C. FORTNEYL I would have people say to me, how many sisters and brothers do you have? I say I have seven sisters and a brother I'm the youngest of the nine. But I kind of, I've always felt like an only child because, you know, we're just -- we really are just now starting to get to know each other.

T. FORTNEY: I moved away. I constantly was moving away. I wanted to suppress it. I did suppress it. I'm just so thankful that I do have my family back. And I'm not ashamed anymore.

UNIDENTIFIED FEMALE: I had to say it exacted our children too. Because of this we lost a lot of trust in people in society, especially leaders, coaches, we didn't know who to trust.
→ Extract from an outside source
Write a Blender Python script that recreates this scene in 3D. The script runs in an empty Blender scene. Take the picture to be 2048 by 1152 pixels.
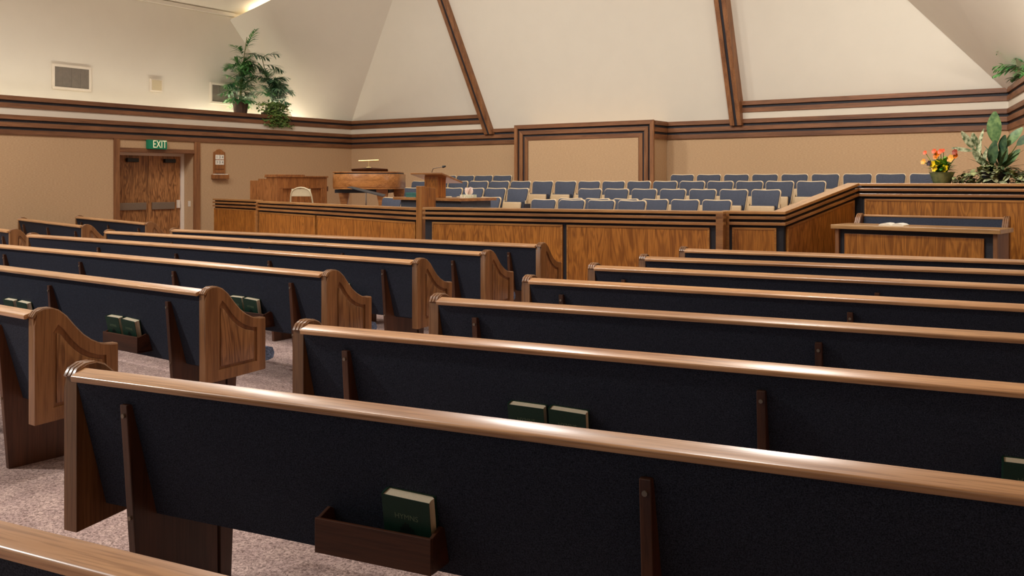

UNIDENTIFIED FEMALE: I really want to put a program together that, you know, educates children because some people might push that aside, thinking it's too much information for a child to handle. But, not today.

MACCALLUM: He never went to trial. He died before he went to trial. And we have seen in some of these other cases the opportunity for people to step forward and to look this person in the eye and say something that they want to say. If you had that opportunity, what would you say?

MCKEEVER: Well, for me, I have forgiven him because I feel like the Catholic Church was the one responsible for having such leniency to all of this. That it pretty much attracts pedophiles because of how these laws are. It's a place to hide.

MACCALLUM: It's a place to hide.

MCKEEVER: It's a place to hide.

P. FORTNEY: I feel exactly like Lara does. I forgave Father Giella a long time ago. I really did. I blamed the hierarchy. Bishop Keeler was on his road to cardinal, and it was more important for the Harrisburg diocese to have a bishop that was going to be named a cardinal than it was to protect our family and that's the bottom line.

MACCALLUM: Yes.

UNIDENTIFIED FEMALE: I haven't forgiven him. I don't know if I ever will.

MILLER: As a Christian, I can't harbor that guilt to not forgive him. But, it's very hard to.

MACCALLUM: I want to thank all of you so much for sharing your story and for hopefully making it easier for other families to come forward. It's so wonderful to see all of you together and pulling together. And I wish you all the best.

(END VIDEOTAPE)

MACCALLUM: What a wonderful family. And I thank them so much for opening to us and for coming here with us and being on "The Story." They are asking victims of priest abuse to reach out like they did. Use this hot line number they say, 1-888-538-8541.

Their form diocese provided us with this statement. It reads in part. "On behalf of the diocese of Harrisburg, Bishop Gainer sends his deepest apologies and prayers to the Fortney family and all survivors of child sexual abuse. Clearly this case was not handled properly. And those in positions of power failed to protect children from Giella, a monster who preyed on innocent children."

The diocese has removed the names of the accused abusers and former bishops from all buildings and places of honor.

We'll be right back.

(COMMERCIAL BREAK)

MACCALLUM: So moments ago, President Trump tweeted about the federal response to hurricane Florence, now a category four, expected to make landfall in the Carolinas later this week. The president saying, quote, "Just had calls with the South Carolina Governor, Henry McMaster, North Carolina Governor Roy Cooper, and Virginia Governor Ralph Northam regarding the incoming storm. Federal government stands by ready to assist 24/7."

So that is our story. We'll be watching that one. That's our Monday night. Back here tomorrow at 7. "Tucker Carlson" is coming up next. Have a good night. Have a good night, everybody.